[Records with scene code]
===
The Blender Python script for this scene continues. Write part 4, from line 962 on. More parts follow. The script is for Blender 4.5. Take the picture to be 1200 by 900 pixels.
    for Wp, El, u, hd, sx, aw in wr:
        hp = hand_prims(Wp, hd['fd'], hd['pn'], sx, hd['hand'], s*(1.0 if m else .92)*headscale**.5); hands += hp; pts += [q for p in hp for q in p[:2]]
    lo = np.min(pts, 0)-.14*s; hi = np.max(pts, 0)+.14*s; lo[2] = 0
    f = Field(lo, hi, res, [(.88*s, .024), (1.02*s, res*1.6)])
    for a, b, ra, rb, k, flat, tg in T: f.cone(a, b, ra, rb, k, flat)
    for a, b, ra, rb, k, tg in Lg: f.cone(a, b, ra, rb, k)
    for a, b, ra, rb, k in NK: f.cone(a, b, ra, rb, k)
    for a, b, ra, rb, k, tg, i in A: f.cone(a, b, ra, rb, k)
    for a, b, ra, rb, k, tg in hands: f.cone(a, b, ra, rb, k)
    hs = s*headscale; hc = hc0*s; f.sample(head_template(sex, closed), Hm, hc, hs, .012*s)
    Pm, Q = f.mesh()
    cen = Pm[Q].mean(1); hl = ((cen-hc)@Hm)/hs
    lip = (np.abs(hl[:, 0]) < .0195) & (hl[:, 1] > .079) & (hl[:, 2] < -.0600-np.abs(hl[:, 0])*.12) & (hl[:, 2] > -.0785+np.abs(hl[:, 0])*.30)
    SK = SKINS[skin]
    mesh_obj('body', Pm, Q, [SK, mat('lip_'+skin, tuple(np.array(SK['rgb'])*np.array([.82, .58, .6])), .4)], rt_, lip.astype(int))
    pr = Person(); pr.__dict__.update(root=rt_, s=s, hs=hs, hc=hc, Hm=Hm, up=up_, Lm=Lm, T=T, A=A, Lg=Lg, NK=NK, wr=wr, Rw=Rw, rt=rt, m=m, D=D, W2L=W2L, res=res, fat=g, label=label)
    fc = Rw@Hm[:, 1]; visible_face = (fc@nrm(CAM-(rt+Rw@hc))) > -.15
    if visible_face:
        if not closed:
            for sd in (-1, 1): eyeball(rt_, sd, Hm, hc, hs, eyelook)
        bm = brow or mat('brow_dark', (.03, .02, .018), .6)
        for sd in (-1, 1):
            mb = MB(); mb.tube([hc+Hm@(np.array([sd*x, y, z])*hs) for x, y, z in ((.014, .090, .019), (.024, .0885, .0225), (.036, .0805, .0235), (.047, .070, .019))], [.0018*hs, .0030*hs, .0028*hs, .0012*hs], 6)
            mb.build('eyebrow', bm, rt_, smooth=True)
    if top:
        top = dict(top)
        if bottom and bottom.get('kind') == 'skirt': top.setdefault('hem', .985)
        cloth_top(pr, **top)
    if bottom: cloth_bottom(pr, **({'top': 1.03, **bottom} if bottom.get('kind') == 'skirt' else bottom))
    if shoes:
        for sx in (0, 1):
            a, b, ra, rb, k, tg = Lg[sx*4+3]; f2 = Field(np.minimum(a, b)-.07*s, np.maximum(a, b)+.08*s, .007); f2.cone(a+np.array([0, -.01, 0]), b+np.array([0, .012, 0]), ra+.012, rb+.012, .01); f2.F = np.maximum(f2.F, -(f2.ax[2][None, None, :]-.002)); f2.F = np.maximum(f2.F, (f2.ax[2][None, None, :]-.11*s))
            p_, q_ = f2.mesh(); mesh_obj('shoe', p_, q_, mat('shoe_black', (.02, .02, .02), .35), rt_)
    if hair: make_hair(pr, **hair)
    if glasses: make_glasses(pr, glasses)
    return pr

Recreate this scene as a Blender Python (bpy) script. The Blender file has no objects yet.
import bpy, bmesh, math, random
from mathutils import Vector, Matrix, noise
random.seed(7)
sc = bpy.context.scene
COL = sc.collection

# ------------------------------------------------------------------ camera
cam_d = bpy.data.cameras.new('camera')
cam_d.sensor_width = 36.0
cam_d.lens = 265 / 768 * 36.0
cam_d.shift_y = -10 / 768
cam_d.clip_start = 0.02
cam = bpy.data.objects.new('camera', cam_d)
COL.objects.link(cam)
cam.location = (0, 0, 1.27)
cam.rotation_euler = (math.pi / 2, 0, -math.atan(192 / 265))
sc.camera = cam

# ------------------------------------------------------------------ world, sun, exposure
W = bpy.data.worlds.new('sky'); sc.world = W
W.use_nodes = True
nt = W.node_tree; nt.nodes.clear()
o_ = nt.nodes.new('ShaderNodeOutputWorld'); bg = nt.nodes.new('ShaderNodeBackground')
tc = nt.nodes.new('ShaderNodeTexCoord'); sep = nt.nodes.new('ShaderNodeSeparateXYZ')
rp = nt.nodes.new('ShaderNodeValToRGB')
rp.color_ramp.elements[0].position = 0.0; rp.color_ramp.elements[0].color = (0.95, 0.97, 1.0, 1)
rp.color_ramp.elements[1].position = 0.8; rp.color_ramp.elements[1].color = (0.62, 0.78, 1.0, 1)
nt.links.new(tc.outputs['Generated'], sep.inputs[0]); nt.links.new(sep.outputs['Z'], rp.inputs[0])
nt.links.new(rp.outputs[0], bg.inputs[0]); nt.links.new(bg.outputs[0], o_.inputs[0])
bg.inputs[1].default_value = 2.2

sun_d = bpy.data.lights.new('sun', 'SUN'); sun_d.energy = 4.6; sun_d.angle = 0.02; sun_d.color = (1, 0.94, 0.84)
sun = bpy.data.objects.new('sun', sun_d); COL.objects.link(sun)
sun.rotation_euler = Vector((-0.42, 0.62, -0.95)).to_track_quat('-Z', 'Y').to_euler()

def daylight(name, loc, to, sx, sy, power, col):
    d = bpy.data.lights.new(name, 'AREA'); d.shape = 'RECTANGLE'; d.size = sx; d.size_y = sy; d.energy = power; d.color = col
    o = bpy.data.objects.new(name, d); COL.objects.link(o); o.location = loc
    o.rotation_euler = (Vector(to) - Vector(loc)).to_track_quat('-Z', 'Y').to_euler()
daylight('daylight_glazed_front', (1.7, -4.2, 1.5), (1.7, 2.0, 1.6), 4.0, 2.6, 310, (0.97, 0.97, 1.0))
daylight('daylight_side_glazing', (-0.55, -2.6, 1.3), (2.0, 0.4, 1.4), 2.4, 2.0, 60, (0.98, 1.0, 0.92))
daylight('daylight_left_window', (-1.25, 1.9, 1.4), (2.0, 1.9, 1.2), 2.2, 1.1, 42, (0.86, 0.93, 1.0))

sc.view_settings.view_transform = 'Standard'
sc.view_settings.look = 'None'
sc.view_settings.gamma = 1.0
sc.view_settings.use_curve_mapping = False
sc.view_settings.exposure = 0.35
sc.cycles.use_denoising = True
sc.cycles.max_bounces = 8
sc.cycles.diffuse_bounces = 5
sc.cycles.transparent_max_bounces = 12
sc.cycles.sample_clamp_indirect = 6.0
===
• Exercise goal
Set down exactly the lines from the line that contains "Recreate this scene" to the line that contains "bg.inputs[1].default_value = 2.2", both lines included, and nothing more.

• Answer to the exercise
Recreate this scene as a Blender Python (bpy) script. The Blender file has no objects yet.
import bpy, bmesh, math, random
from mathutils import Vector, Matrix, noise
random.seed(7)
sc = bpy.context.scene
COL = sc.collection

# ------------------------------------------------------------------ camera
cam_d = bpy.data.cameras.new('camera')
cam_d.sensor_width = 36.0
cam_d.lens = 265 / 768 * 36.0
cam_d.shift_y = -10 / 768
cam_d.clip_start = 0.02
cam = bpy.data.objects.new('camera', cam_d)
COL.objects.link(cam)
cam.location = (0, 0, 1.27)
cam.rotation_euler = (math.pi / 2, 0, -math.atan(192 / 265))
sc.camera = cam

# ------------------------------------------------------------------ world, sun, exposure
W = bpy.data.worlds.new('sky'); sc.world = W
W.use_nodes = True
nt = W.node_tree; nt.nodes.clear()
o_ = nt.nodes.new('ShaderNodeOutputWorld'); bg = nt.nodes.new('ShaderNodeBackground')
tc = nt.nodes.new('ShaderNodeTexCoord'); sep = nt.nodes.new('ShaderNodeSeparateXYZ')
rp = nt.nodes.new('ShaderNodeValToRGB')
rp.color_ramp.elements[0].position = 0.0; rp.color_ramp.elements[0].color = (0.95, 0.97, 1.0, 1)
rp.color_ramp.elements[1].position = 0.8; rp.color_ramp.elements[1].color = (0.62, 0.78, 1.0, 1)
nt.links.new(tc.outputs['Generated'], sep.inputs[0]); nt.links.new(sep.outputs['Z'], rp.inputs[0])
nt.links.new(rp.outputs[0], bg.inputs[0]); nt.links.new(bg.outputs[0], o_.inputs[0])
bg.inputs[1].default_value = 2.2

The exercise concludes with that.